(Parte I: LA Experiencia del Hilton de Acapulco)
Parecería que una de las cosas para
las que nació Lalo fue viajar. Es una de las personas que conozco que más ha
viajado. No en términos del número de veces, sino en términos del tipo de
lugares que visitaba y las experiencias que allí vivía. Durante sus funerales,
una de las cosas que dije de él era que, de nuevo, allí estaba Lalo, yéndose a
algún lugar exótico al que ninguno de nosotros había ido.

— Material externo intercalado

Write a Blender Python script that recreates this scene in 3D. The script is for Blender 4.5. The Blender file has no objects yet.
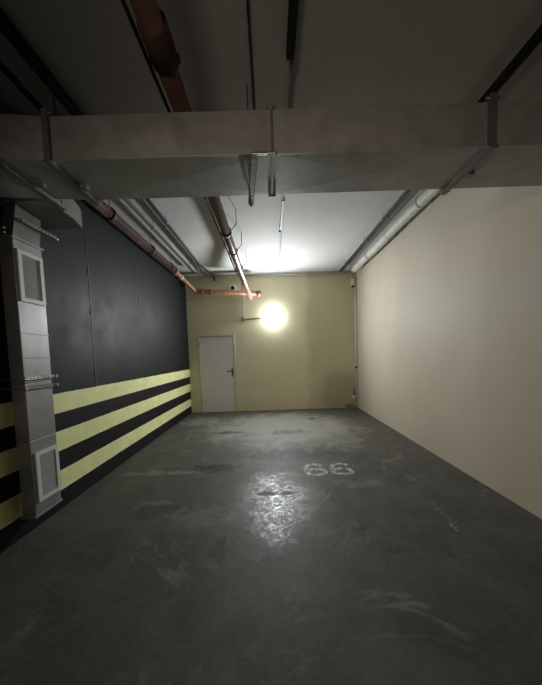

Como bebé y niño, viajó a EUA con mi mamá en diversas ocasiones. Ellos iban antes de las vacaciones y mi papá los alcanzaba; después, todos regresaban juntos.
Aquí en México, era frecuente que todos saliéramos a distintos lugares los fines de semana. Me acuerdo de los viajes en coche a Cuernavaca, un famoso sitio vacacional al que íbamos con frecuencia y que sólo quedaba a una hora de la ciudad. Recuerdo las advertencias típicas acerca de ir al baño porque mi papá insistía que no se iba a detener en la carretera; las interminables preguntas de ya-llegamos y la increíble emoción final cuando finalmente arribábamos, siempre cuando menos te lo esperabas. Íbamos ya vestidos en los trajes de baño, con alguna ropa encima para poder quitarnos la capa externa y correr a la alberca.
Después, durante su adolescencia, Lalo salía a otros lugares de México, como cuando iba a Acapulco con Carlos y su papá o con otros amigos. Acapulco era, y sigue siendo, un destino increíblemente popular para los habitantes de la ciudad de México debido a su relativa cercanía; en aquellos días, se encontraba a cerca de seis horas de camino en coche o autobús. En una de esas ocasiones, Lalo tuvo LA Experiencia del Hilton de Acapulco.
Básicamente, lo que me contó fue lo siguiente. En algún momento a principios de los setentas, él y unos amigos habían viajado a Acapulco de vacaciones o de puente. Una noche, decidieron tomar ácido, salir a la playa y viajar mientras veían las estrellas. Después de un rato, decidieron regresar a donde quiera que se estuviesen quedando. Mientras caminaban junto a la espuma del mar, un grupito de vagos les salió al paso.
Era tarde y la playa estaba desierta. Supieron que estaban en líos porque realmente no tenían a dónde ir. A la izquierda estaba el mar; a la derecha, las áreas de playa de los diferentes hoteles, en ninguno de los cuales se estaban hospedando; delante de ellos, sus atacantes. Todavía acelerados por el ácido, decidieron lanzarse contra ellos.
Mientras arremetían contra el grupito, uno de ellos dio un paso al frente y le dio un puñetazo a Lalo directo a la cara. Cayó de lleno hacia atrás pero, increíblemente, brincó de pie como algún tipo de muñeco mecánico, gritando como un loco. ¡Todo el mundo quedó impactado! El tipo que lo había golpeado dio la media vuelta y salió corriendo, muerto de miedo. Los otros, igual de sorprendidos y viendo la reacción de su amigo, inmediatamente corrieron tras él. ¡¡Victoria!!
Lalo y sus amigos decidieron irse por la segura y caminaron al área de playa del hotel más cercano: de casualidad era el Hilton de Acapulco. Se sentaron en las sillas junto a la alberca durante un raro y de allí caminaron al interior del hotel, atravesaron el lobby y salieron a la avenida.
Cuando Lalo me narró esta historia, no podía dejar de reírse. “¡Tendrías que haberle visto la cara al tipo! ¡No podía creerlo! ¡Yo parecía salido de una caricatura! ¡Nadie lo podía creer!”
Para él, la experiencia era icónica de su juventud, de esa era, de nuestro país. Para mí, también es como una especie de burbuja en el tiempo donde aún puedo ver su cara sonriente.